▶ Given exercise
Your task is to print every entry below exactly as given.

▶ Records supplied
■ ■ ■ ■ ■
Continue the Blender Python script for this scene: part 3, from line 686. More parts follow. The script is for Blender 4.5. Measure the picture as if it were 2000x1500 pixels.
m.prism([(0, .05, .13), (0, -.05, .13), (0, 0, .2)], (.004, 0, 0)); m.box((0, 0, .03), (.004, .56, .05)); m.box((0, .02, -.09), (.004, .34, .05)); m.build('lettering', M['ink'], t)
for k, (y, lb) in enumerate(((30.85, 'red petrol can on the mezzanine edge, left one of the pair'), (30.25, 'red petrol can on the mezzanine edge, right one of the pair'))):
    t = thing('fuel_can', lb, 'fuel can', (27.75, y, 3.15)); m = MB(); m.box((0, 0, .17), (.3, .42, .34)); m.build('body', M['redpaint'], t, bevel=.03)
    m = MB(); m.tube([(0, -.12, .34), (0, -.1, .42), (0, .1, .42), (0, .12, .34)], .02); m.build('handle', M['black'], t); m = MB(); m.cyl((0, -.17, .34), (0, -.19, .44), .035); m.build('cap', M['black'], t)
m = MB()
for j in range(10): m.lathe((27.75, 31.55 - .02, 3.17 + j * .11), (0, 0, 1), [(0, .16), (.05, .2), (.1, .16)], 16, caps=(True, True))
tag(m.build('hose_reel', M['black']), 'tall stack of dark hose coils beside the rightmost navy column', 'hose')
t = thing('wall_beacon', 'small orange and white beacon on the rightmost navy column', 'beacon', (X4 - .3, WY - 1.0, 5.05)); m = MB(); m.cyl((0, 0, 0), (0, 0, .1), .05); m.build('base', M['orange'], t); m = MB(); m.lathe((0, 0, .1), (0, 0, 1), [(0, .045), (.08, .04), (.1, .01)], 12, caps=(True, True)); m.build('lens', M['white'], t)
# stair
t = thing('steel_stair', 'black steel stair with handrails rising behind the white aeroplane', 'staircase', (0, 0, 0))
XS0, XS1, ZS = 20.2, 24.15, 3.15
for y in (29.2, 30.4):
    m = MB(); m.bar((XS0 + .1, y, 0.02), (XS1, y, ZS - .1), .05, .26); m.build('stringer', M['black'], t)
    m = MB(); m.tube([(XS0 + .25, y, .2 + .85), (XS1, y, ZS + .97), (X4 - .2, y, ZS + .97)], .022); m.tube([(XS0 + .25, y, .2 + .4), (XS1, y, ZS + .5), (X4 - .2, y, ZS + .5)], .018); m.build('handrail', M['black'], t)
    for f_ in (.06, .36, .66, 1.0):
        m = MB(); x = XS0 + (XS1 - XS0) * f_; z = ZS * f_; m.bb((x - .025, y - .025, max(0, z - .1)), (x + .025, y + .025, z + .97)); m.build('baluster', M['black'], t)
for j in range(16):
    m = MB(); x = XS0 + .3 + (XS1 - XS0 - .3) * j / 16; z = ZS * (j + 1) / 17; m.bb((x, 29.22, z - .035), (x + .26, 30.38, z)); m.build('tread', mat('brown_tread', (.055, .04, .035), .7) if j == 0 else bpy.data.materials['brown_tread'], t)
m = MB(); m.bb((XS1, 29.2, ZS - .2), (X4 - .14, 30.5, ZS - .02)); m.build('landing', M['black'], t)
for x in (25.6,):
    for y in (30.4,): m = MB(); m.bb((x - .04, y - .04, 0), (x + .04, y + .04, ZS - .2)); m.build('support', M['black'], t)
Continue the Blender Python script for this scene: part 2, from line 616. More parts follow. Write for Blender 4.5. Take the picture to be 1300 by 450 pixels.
■ ■ ■ ■ ■
▶ Response
Continue the Blender Python script for this scene: part 3, from line 686. More parts follow. The script is for Blender 4.5. Measure the picture as if it were 2000x1500 pixels.
m.prism([(0, .05, .13), (0, -.05, .13), (0, 0, .2)], (.004, 0, 0)); m.box((0, 0, .03), (.004, .56, .05)); m.box((0, .02, -.09), (.004, .34, .05)); m.build('lettering', M['ink'], t)
for k, (y, lb) in enumerate(((30.85, 'red petrol can on the mezzanine edge, left one of the pair'), (30.25, 'red petrol can on the mezzanine edge, right one of the pair'))):
    t = thing('fuel_can', lb, 'fuel can', (27.75, y, 3.15)); m = MB(); m.box((0, 0, .17), (.3, .42, .34)); m.build('body', M['redpaint'], t, bevel=.03)
    m = MB(); m.tube([(0, -.12, .34), (0, -.1, .42), (0, .1, .42), (0, .12, .34)], .02); m.build('handle', M['black'], t); m = MB(); m.cyl((0, -.17, .34), (0, -.19, .44), .035); m.build('cap', M['black'], t)
m = MB()
for j in range(10): m.lathe((27.75, 31.55 - .02, 3.17 + j * .11), (0, 0, 1), [(0, .16), (.05, .2), (.1, .16)], 16, caps=(True, True))
tag(m.build('hose_reel', M['black']), 'tall stack of dark hose coils beside the rightmost navy column', 'hose')
t = thing('wall_beacon', 'small orange and white beacon on the rightmost navy column', 'beacon', (X4 - .3, WY - 1.0, 5.05)); m = MB(); m.cyl((0, 0, 0), (0, 0, .1), .05); m.build('base', M['orange'], t); m = MB(); m.lathe((0, 0, .1), (0, 0, 1), [(0, .045), (.08, .04), (.1, .01)], 12, caps=(True, True)); m.build('lens', M['white'], t)
# stair
t = thing('steel_stair', 'black steel stair with handrails rising behind the white aeroplane', 'staircase', (0, 0, 0))
XS0, XS1, ZS = 20.2, 24.15, 3.15
for y in (29.2, 30.4):
    m = MB(); m.bar((XS0 + .1, y, 0.02), (XS1, y, ZS - .1), .05, .26); m.build('stringer', M['black'], t)
    m = MB(); m.tube([(XS0 + .25, y, .2 + .85), (XS1, y, ZS + .97), (X4 - .2, y, ZS + .97)], .022); m.tube([(XS0 + .25, y, .2 + .4), (XS1, y, ZS + .5), (X4 - .2, y, ZS + .5)], .018); m.build('handrail', M['black'], t)
    for f_ in (.06, .36, .66, 1.0):
        m = MB(); x = XS0 + (XS1 - XS0) * f_; z = ZS * f_; m.bb((x - .025, y - .025, max(0, z - .1)), (x + .025, y + .025, z + .97)); m.build('baluster', M['black'], t)
for j in range(16):
    m = MB(); x = XS0 + .3 + (XS1 - XS0 - .3) * j / 16; z = ZS * (j + 1) / 17; m.bb((x, 29.22, z - .035), (x + .26, 30.38, z)); m.build('tread', mat('brown_tread', (.055, .04, .035), .7) if j == 0 else bpy.data.materials['brown_tread'], t)
m = MB(); m.bb((XS1, 29.2, ZS - .2), (X4 - .14, 30.5, ZS - .02)); m.build('landing', M['black'], t)
for x in (25.6,):
    for y in (30.4,): m = MB(); m.bb((x - .04, y - .04, 0), (x + .04, y + .04, ZS - .2)); m.build('support', M['black'], t)
Continue the Blender Python script for this scene: part 2, from line 616. More parts follow. Write for Blender 4.5. Take the picture to be 1300 by 450 pixels.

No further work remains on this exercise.